Write the listing out again, all of it, word for word.

^^^^^^^^^^^^^^^^

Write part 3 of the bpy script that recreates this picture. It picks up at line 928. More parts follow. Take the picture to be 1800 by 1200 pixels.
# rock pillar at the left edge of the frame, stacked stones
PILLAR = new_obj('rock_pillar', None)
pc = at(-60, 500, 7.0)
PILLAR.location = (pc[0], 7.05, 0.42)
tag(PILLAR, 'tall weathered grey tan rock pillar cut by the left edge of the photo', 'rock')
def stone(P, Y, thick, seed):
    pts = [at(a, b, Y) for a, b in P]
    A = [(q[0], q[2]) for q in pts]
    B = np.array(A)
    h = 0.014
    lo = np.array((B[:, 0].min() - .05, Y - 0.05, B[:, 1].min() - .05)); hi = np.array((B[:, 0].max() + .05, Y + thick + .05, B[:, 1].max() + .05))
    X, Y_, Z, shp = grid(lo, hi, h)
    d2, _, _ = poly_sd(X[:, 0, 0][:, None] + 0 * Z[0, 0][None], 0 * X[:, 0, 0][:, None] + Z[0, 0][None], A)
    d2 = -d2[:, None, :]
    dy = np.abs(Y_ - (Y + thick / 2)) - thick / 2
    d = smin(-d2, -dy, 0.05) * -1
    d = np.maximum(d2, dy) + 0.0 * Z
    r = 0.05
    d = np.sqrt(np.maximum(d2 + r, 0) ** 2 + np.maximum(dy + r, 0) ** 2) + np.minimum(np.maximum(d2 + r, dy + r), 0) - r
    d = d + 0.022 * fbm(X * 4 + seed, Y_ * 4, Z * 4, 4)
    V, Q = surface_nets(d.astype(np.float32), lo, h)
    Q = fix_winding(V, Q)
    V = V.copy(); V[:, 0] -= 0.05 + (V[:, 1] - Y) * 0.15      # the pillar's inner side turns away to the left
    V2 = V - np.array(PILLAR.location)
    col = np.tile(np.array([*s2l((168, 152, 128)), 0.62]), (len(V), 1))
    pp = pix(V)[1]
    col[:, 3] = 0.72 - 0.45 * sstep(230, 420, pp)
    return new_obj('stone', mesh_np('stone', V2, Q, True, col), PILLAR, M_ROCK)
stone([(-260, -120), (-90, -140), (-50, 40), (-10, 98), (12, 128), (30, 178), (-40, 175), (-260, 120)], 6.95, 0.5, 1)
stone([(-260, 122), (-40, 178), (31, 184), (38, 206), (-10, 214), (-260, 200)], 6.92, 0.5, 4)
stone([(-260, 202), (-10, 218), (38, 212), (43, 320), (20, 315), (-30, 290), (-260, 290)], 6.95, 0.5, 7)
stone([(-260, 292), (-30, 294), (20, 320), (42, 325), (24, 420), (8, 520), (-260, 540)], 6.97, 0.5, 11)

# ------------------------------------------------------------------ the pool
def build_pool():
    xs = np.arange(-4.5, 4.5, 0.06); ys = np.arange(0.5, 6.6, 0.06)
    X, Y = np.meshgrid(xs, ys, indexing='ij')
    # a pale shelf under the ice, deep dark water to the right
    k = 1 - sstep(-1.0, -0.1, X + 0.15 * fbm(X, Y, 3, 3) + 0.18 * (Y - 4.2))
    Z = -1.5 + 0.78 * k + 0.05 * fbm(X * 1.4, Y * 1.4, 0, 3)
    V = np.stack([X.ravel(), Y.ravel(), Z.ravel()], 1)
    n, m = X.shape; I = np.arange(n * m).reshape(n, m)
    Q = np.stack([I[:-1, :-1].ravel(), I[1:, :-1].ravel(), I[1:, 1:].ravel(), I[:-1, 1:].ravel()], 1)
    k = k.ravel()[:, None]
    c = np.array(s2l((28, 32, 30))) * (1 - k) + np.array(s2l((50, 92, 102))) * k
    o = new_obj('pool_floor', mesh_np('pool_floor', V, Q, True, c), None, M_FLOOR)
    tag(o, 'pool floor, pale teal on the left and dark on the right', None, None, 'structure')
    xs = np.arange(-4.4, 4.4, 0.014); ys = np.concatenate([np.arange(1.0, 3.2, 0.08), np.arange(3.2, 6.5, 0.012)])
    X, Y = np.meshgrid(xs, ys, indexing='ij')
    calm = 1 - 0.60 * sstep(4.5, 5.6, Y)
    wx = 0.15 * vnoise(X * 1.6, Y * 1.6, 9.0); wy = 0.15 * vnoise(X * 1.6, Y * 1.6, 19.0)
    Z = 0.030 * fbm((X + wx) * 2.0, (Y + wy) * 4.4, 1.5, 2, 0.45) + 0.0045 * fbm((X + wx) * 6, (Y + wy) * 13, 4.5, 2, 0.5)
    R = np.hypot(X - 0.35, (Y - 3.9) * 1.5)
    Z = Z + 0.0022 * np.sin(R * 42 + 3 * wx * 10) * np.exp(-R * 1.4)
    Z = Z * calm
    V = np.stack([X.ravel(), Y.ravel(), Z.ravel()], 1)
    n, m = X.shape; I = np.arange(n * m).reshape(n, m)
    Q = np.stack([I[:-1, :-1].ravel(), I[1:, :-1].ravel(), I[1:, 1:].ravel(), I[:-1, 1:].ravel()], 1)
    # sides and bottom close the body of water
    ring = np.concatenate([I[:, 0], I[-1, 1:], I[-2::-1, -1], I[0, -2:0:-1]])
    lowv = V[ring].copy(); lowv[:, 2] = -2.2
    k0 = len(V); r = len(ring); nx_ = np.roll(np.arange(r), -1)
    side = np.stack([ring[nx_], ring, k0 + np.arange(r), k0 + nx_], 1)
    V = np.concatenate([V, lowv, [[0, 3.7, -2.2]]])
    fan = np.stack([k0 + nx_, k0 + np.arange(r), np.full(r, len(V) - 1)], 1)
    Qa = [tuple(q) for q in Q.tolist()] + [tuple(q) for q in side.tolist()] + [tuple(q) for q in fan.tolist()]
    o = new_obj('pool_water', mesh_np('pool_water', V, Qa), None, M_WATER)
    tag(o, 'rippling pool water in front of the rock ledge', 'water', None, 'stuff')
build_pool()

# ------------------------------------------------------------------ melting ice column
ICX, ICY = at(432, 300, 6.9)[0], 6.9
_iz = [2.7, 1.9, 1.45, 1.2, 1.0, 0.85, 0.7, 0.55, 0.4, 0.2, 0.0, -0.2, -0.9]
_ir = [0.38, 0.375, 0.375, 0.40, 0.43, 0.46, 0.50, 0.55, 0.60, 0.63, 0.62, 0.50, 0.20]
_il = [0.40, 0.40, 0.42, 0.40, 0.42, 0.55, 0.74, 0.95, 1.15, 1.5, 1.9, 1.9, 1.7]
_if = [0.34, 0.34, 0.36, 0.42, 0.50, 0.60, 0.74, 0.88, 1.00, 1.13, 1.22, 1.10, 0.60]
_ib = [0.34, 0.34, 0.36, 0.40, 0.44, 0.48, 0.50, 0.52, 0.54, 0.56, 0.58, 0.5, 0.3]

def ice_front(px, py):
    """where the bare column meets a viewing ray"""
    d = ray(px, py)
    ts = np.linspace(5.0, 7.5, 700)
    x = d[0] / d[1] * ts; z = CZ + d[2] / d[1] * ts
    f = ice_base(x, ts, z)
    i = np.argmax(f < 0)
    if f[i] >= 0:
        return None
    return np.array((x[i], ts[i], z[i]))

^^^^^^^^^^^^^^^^

Full solution
Write part 3 of the bpy script that recreates this picture. It picks up at line 928. More parts follow. Take the picture to be 1800 by 1200 pixels.
# rock pillar at the left edge of the frame, stacked stones
PILLAR = new_obj('rock_pillar', None)
pc = at(-60, 500, 7.0)
PILLAR.location = (pc[0], 7.05, 0.42)
tag(PILLAR, 'tall weathered grey tan rock pillar cut by the left edge of the photo', 'rock')
def stone(P, Y, thick, seed):
    pts = [at(a, b, Y) for a, b in P]
    A = [(q[0], q[2]) for q in pts]
    B = np.array(A)
    h = 0.014
    lo = np.array((B[:, 0].min() - .05, Y - 0.05, B[:, 1].min() - .05)); hi = np.array((B[:, 0].max() + .05, Y + thick + .05, B[:, 1].max() + .05))
    X, Y_, Z, shp = grid(lo, hi, h)
    d2, _, _ = poly_sd(X[:, 0, 0][:, None] + 0 * Z[0, 0][None], 0 * X[:, 0, 0][:, None] + Z[0, 0][None], A)
    d2 = -d2[:, None, :]
    dy = np.abs(Y_ - (Y + thick / 2)) - thick / 2
    d = smin(-d2, -dy, 0.05) * -1
    d = np.maximum(d2, dy) + 0.0 * Z
    r = 0.05
    d = np.sqrt(np.maximum(d2 + r, 0) ** 2 + np.maximum(dy + r, 0) ** 2) + np.minimum(np.maximum(d2 + r, dy + r), 0) - r
    d = d + 0.022 * fbm(X * 4 + seed, Y_ * 4, Z * 4, 4)
    V, Q = surface_nets(d.astype(np.float32), lo, h)
    Q = fix_winding(V, Q)
    V = V.copy(); V[:, 0] -= 0.05 + (V[:, 1] - Y) * 0.15      # the pillar's inner side turns away to the left
    V2 = V - np.array(PILLAR.location)
    col = np.tile(np.array([*s2l((168, 152, 128)), 0.62]), (len(V), 1))
    pp = pix(V)[1]
    col[:, 3] = 0.72 - 0.45 * sstep(230, 420, pp)
    return new_obj('stone', mesh_np('stone', V2, Q, True, col), PILLAR, M_ROCK)
stone([(-260, -120), (-90, -140), (-50, 40), (-10, 98), (12, 128), (30, 178), (-40, 175), (-260, 120)], 6.95, 0.5, 1)
stone([(-260, 122), (-40, 178), (31, 184), (38, 206), (-10, 214), (-260, 200)], 6.92, 0.5, 4)
stone([(-260, 202), (-10, 218), (38, 212), (43, 320), (20, 315), (-30, 290), (-260, 290)], 6.95, 0.5, 7)
stone([(-260, 292), (-30, 294), (20, 320), (42, 325), (24, 420), (8, 520), (-260, 540)], 6.97, 0.5, 11)

# ------------------------------------------------------------------ the pool
def build_pool():
    xs = np.arange(-4.5, 4.5, 0.06); ys = np.arange(0.5, 6.6, 0.06)
    X, Y = np.meshgrid(xs, ys, indexing='ij')
    # a pale shelf under the ice, deep dark water to the right
    k = 1 - sstep(-1.0, -0.1, X + 0.15 * fbm(X, Y, 3, 3) + 0.18 * (Y - 4.2))
    Z = -1.5 + 0.78 * k + 0.05 * fbm(X * 1.4, Y * 1.4, 0, 3)
    V = np.stack([X.ravel(), Y.ravel(), Z.ravel()], 1)
    n, m = X.shape; I = np.arange(n * m).reshape(n, m)
    Q = np.stack([I[:-1, :-1].ravel(), I[1:, :-1].ravel(), I[1:, 1:].ravel(), I[:-1, 1:].ravel()], 1)
    k = k.ravel()[:, None]
    c = np.array(s2l((28, 32, 30))) * (1 - k) + np.array(s2l((50, 92, 102))) * k
    o = new_obj('pool_floor', mesh_np('pool_floor', V, Q, True, c), None, M_FLOOR)
    tag(o, 'pool floor, pale teal on the left and dark on the right', None, None, 'structure')
    xs = np.arange(-4.4, 4.4, 0.014); ys = np.concatenate([np.arange(1.0, 3.2, 0.08), np.arange(3.2, 6.5, 0.012)])
    X, Y = np.meshgrid(xs, ys, indexing='ij')
    calm = 1 - 0.60 * sstep(4.5, 5.6, Y)
    wx = 0.15 * vnoise(X * 1.6, Y * 1.6, 9.0); wy = 0.15 * vnoise(X * 1.6, Y * 1.6, 19.0)
    Z = 0.030 * fbm((X + wx) * 2.0, (Y + wy) * 4.4, 1.5, 2, 0.45) + 0.0045 * fbm((X + wx) * 6, (Y + wy) * 13, 4.5, 2, 0.5)
    R = np.hypot(X - 0.35, (Y - 3.9) * 1.5)
    Z = Z + 0.0022 * np.sin(R * 42 + 3 * wx * 10) * np.exp(-R * 1.4)
    Z = Z * calm
    V = np.stack([X.ravel(), Y.ravel(), Z.ravel()], 1)
    n, m = X.shape; I = np.arange(n * m).reshape(n, m)
    Q = np.stack([I[:-1, :-1].ravel(), I[1:, :-1].ravel(), I[1:, 1:].ravel(), I[:-1, 1:].ravel()], 1)
    # sides and bottom close the body of water
    ring = np.concatenate([I[:, 0], I[-1, 1:], I[-2::-1, -1], I[0, -2:0:-1]])
    lowv = V[ring].copy(); lowv[:, 2] = -2.2
    k0 = len(V); r = len(ring); nx_ = np.roll(np.arange(r), -1)
    side = np.stack([ring[nx_], ring, k0 + np.arange(r), k0 + nx_], 1)
    V = np.concatenate([V, lowv, [[0, 3.7, -2.2]]])
    fan = np.stack([k0 + nx_, k0 + np.arange(r), np.full(r, len(V) - 1)], 1)
    Qa = [tuple(q) for q in Q.tolist()] + [tuple(q) for q in side.tolist()] + [tuple(q) for q in fan.tolist()]
    o = new_obj('pool_water', mesh_np('pool_water', V, Qa), None, M_WATER)
    tag(o, 'rippling pool water in front of the rock ledge', 'water', None, 'stuff')
build_pool()

# ------------------------------------------------------------------ melting ice column
ICX, ICY = at(432, 300, 6.9)[0], 6.9
_iz = [2.7, 1.9, 1.45, 1.2, 1.0, 0.85, 0.7, 0.55, 0.4, 0.2, 0.0, -0.2, -0.9]
_ir = [0.38, 0.375, 0.375, 0.40, 0.43, 0.46, 0.50, 0.55, 0.60, 0.63, 0.62, 0.50, 0.20]
_il = [0.40, 0.40, 0.42, 0.40, 0.42, 0.55, 0.74, 0.95, 1.15, 1.5, 1.9, 1.9, 1.7]
_if = [0.34, 0.34, 0.36, 0.42, 0.50, 0.60, 0.74, 0.88, 1.00, 1.13, 1.22, 1.10, 0.60]
_ib = [0.34, 0.34, 0.36, 0.40, 0.44, 0.48, 0.50, 0.52, 0.54, 0.56, 0.58, 0.5, 0.3]

def ice_front(px, py):
    """where the bare column meets a viewing ray"""
    d = ray(px, py)
    ts = np.linspace(5.0, 7.5, 700)
    x = d[0] / d[1] * ts; z = CZ + d[2] / d[1] * ts
    f = ice_base(x, ts, z)
    i = np.argmax(f < 0)
    if f[i] >= 0:
        return None
    return np.array((x[i], ts[i], z[i]))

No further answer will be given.